EXERCISE GOAL: Transcribe the listing in full, excluding any pictures.

COLLECTED MATERIAL:

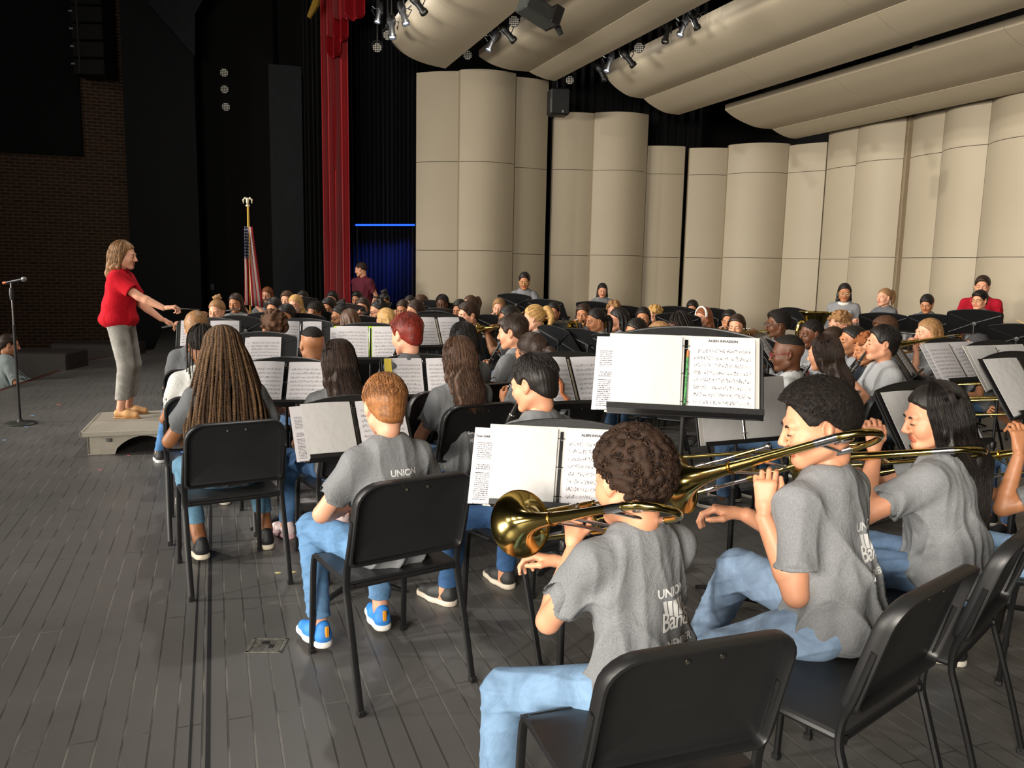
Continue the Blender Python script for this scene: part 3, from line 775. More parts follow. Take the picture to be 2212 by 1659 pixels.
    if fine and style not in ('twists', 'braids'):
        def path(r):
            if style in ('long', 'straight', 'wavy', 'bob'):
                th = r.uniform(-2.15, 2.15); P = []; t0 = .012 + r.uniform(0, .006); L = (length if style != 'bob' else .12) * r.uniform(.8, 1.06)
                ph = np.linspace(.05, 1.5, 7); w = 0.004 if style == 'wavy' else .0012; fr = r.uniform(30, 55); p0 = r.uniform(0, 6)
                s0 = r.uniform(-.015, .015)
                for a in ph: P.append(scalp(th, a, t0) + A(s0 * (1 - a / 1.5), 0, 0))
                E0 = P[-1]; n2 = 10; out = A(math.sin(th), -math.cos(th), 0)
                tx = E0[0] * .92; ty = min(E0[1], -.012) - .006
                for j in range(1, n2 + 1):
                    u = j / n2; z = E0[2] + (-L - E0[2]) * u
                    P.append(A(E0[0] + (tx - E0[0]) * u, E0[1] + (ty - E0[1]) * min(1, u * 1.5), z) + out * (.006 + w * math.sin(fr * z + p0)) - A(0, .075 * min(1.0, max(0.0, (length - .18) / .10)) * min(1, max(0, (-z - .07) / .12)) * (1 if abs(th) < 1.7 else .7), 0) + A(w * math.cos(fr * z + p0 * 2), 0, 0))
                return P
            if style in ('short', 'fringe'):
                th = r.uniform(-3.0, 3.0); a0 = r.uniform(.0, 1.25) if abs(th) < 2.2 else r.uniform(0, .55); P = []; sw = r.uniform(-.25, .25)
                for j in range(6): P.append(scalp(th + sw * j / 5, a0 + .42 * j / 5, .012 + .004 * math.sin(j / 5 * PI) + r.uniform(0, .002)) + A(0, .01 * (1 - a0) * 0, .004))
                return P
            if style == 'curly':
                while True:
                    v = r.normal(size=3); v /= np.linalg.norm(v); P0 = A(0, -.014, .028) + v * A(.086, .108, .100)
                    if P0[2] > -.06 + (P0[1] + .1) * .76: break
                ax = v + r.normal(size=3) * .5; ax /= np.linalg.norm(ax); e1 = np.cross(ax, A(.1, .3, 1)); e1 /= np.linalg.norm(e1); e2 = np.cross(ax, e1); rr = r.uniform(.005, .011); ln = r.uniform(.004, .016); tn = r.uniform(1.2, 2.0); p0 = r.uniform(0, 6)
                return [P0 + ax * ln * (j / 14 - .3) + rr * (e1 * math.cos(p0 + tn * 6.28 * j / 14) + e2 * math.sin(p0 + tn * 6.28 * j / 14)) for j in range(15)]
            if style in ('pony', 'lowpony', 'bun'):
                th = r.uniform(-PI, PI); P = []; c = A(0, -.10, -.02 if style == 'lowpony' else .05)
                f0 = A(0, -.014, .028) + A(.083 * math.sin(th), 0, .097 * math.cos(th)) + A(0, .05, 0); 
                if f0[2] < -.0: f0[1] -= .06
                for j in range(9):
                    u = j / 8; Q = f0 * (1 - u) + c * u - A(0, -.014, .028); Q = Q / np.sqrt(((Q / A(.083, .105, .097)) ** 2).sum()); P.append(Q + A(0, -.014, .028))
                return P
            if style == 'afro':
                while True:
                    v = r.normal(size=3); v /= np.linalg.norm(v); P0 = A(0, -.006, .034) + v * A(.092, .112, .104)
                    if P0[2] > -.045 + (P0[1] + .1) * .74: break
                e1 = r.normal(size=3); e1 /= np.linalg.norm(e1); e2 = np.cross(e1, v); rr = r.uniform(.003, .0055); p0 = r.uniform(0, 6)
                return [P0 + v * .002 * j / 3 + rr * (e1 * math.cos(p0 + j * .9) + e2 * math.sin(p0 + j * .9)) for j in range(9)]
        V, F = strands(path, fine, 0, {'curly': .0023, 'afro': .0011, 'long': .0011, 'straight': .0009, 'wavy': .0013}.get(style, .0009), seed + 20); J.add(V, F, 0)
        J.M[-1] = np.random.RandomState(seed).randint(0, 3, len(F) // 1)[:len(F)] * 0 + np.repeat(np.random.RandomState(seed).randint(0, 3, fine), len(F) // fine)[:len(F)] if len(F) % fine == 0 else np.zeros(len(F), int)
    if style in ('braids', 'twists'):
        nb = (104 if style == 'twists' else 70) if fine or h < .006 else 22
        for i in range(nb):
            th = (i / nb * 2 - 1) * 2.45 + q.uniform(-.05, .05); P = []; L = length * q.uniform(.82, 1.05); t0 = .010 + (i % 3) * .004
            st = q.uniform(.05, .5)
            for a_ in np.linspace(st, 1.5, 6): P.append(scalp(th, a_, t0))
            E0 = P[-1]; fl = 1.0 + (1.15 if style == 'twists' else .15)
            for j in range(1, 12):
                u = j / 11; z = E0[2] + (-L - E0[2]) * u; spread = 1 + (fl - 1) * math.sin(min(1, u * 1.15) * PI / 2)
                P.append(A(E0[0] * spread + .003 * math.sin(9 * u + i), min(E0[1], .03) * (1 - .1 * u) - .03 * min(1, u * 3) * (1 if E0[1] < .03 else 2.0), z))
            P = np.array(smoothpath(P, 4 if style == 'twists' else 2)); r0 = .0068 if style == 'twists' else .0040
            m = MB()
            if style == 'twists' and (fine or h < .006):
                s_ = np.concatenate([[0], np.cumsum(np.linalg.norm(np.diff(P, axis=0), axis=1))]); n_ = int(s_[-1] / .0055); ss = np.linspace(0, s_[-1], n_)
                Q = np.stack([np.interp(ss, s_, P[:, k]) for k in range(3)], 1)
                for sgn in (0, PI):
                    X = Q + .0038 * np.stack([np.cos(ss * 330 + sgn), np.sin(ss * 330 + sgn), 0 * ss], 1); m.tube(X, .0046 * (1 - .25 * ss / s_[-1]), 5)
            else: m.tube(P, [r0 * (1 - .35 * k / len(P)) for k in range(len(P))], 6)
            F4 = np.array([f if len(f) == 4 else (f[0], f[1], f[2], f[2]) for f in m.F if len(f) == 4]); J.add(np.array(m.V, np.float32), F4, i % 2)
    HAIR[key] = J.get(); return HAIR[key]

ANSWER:
Continue the Blender Python script for this scene: part 3, from line 775. More parts follow. Take the picture to be 2212 by 1659 pixels.
    if fine and style not in ('twists', 'braids'):
        def path(r):
            if style in ('long', 'straight', 'wavy', 'bob'):
                th = r.uniform(-2.15, 2.15); P = []; t0 = .012 + r.uniform(0, .006); L = (length if style != 'bob' else .12) * r.uniform(.8, 1.06)
                ph = np.linspace(.05, 1.5, 7); w = 0.004 if style == 'wavy' else .0012; fr = r.uniform(30, 55); p0 = r.uniform(0, 6)
                s0 = r.uniform(-.015, .015)
                for a in ph: P.append(scalp(th, a, t0) + A(s0 * (1 - a / 1.5), 0, 0))
                E0 = P[-1]; n2 = 10; out = A(math.sin(th), -math.cos(th), 0)
                tx = E0[0] * .92; ty = min(E0[1], -.012) - .006
                for j in range(1, n2 + 1):
                    u = j / n2; z = E0[2] + (-L - E0[2]) * u
                    P.append(A(E0[0] + (tx - E0[0]) * u, E0[1] + (ty - E0[1]) * min(1, u * 1.5), z) + out * (.006 + w * math.sin(fr * z + p0)) - A(0, .075 * min(1.0, max(0.0, (length - .18) / .10)) * min(1, max(0, (-z - .07) / .12)) * (1 if abs(th) < 1.7 else .7), 0) + A(w * math.cos(fr * z + p0 * 2), 0, 0))
                return P
            if style in ('short', 'fringe'):
                th = r.uniform(-3.0, 3.0); a0 = r.uniform(.0, 1.25) if abs(th) < 2.2 else r.uniform(0, .55); P = []; sw = r.uniform(-.25, .25)
                for j in range(6): P.append(scalp(th + sw * j / 5, a0 + .42 * j / 5, .012 + .004 * math.sin(j / 5 * PI) + r.uniform(0, .002)) + A(0, .01 * (1 - a0) * 0, .004))
                return P
            if style == 'curly':
                while True:
                    v = r.normal(size=3); v /= np.linalg.norm(v); P0 = A(0, -.014, .028) + v * A(.086, .108, .100)
                    if P0[2] > -.06 + (P0[1] + .1) * .76: break
                ax = v + r.normal(size=3) * .5; ax /= np.linalg.norm(ax); e1 = np.cross(ax, A(.1, .3, 1)); e1 /= np.linalg.norm(e1); e2 = np.cross(ax, e1); rr = r.uniform(.005, .011); ln = r.uniform(.004, .016); tn = r.uniform(1.2, 2.0); p0 = r.uniform(0, 6)
                return [P0 + ax * ln * (j / 14 - .3) + rr * (e1 * math.cos(p0 + tn * 6.28 * j / 14) + e2 * math.sin(p0 + tn * 6.28 * j / 14)) for j in range(15)]
            if style in ('pony', 'lowpony', 'bun'):
                th = r.uniform(-PI, PI); P = []; c = A(0, -.10, -.02 if style == 'lowpony' else .05)
                f0 = A(0, -.014, .028) + A(.083 * math.sin(th), 0, .097 * math.cos(th)) + A(0, .05, 0); 
                if f0[2] < -.0: f0[1] -= .06
                for j in range(9):
                    u = j / 8; Q = f0 * (1 - u) + c * u - A(0, -.014, .028); Q = Q / np.sqrt(((Q / A(.083, .105, .097)) ** 2).sum()); P.append(Q + A(0, -.014, .028))
                return P
            if style == 'afro':
                while True:
                    v = r.normal(size=3); v /= np.linalg.norm(v); P0 = A(0, -.006, .034) + v * A(.092, .112, .104)
                    if P0[2] > -.045 + (P0[1] + .1) * .74: break
                e1 = r.normal(size=3); e1 /= np.linalg.norm(e1); e2 = np.cross(e1, v); rr = r.uniform(.003, .0055); p0 = r.uniform(0, 6)
                return [P0 + v * .002 * j / 3 + rr * (e1 * math.cos(p0 + j * .9) + e2 * math.sin(p0 + j * .9)) for j in range(9)]
        V, F = strands(path, fine, 0, {'curly': .0023, 'afro': .0011, 'long': .0011, 'straight': .0009, 'wavy': .0013}.get(style, .0009), seed + 20); J.add(V, F, 0)
        J.M[-1] = np.random.RandomState(seed).randint(0, 3, len(F) // 1)[:len(F)] * 0 + np.repeat(np.random.RandomState(seed).randint(0, 3, fine), len(F) // fine)[:len(F)] if len(F) % fine == 0 else np.zeros(len(F), int)
    if style in ('braids', 'twists'):
        nb = (104 if style == 'twists' else 70) if fine or h < .006 else 22
        for i in range(nb):
            th = (i / nb * 2 - 1) * 2.45 + q.uniform(-.05, .05); P = []; L = length * q.uniform(.82, 1.05); t0 = .010 + (i % 3) * .004
            st = q.uniform(.05, .5)
            for a_ in np.linspace(st, 1.5, 6): P.append(scalp(th, a_, t0))
            E0 = P[-1]; fl = 1.0 + (1.15 if style == 'twists' else .15)
            for j in range(1, 12):
                u = j / 11; z = E0[2] + (-L - E0[2]) * u; spread = 1 + (fl - 1) * math.sin(min(1, u * 1.15) * PI / 2)
                P.append(A(E0[0] * spread + .003 * math.sin(9 * u + i), min(E0[1], .03) * (1 - .1 * u) - .03 * min(1, u * 3) * (1 if E0[1] < .03 else 2.0), z))
            P = np.array(smoothpath(P, 4 if style == 'twists' else 2)); r0 = .0068 if style == 'twists' else .0040
            m = MB()
            if style == 'twists' and (fine or h < .006):
                s_ = np.concatenate([[0], np.cumsum(np.linalg.norm(np.diff(P, axis=0), axis=1))]); n_ = int(s_[-1] / .0055); ss = np.linspace(0, s_[-1], n_)
                Q = np.stack([np.interp(ss, s_, P[:, k]) for k in range(3)], 1)
                for sgn in (0, PI):
                    X = Q + .0038 * np.stack([np.cos(ss * 330 + sgn), np.sin(ss * 330 + sgn), 0 * ss], 1); m.tube(X, .0046 * (1 - .25 * ss / s_[-1]), 5)
            else: m.tube(P, [r0 * (1 - .35 * k / len(P)) for k in range(len(P))], 6)
            F4 = np.array([f if len(f) == 4 else (f[0], f[1], f[2], f[2]) for f in m.F if len(f) == 4]); J.add(np.array(m.V, np.float32), F4, i % 2)
    HAIR[key] = J.get(); return HAIR[key]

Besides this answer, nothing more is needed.